The other aspect is supplementary programming, which we believe helps them become better outside of just playing on a team. It could be more training, practice, and specialization than the other programs year-round. That's one reason for costs in our area. The cost of living is dramatically more expensive because we're a suburb of New York City. The housing is more expensive, and renting fields is more expensive. It's hard to actually get on a field. You have to pay a premium for the field time.
We seek to retain our coaches long-term, so a lot of our coaches have been with us for five to ten years - if not longer. If you want to retain a really high-quality person, they deserve what they ask for. We want them to feel good about what they're doing and they're rewarded for their hard work. I guess I would say those are the reasons why club lacrosse is expensive in general, but I think our situation Is a little bit unique, just because of the area of New Jersey that we live in right outside of New York.

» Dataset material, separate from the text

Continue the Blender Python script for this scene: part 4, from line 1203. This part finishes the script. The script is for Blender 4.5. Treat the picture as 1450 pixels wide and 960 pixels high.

I think it's comparable with places like Connecticut, Westchester, and Long Island because we're all suburbs around New York with the same challenges.
KD: What are some of the most recent adjustments you have made to the club?
AH: What we're seeing are some major trends in the sport with regional clubs and with national team programs. In the last two years, I studied with one of the top two soccer clubs in New Jersey. They described their model to me of how they incorporate regional club soccer teams. At a certain age, they pull together the most talented players and they bring them to play on their nationally-ranked soccer teams. That's when the kids get really serious about soccer and getting recruited. We've moved more towards a model like that.
If you're not a blue-chip recruit for our national team, we still deliver a really great experience for our players. I think it's a proof of concept that our focus on player development - putting in hard work to get better - is really what leads to success.
What we tell the players is that, at the end of the day, you’re the one in charge of your process. What matters most is for you to pick the best situation. Even if you don’t make the national team, you can still have a big impact on your high school team and get recruited.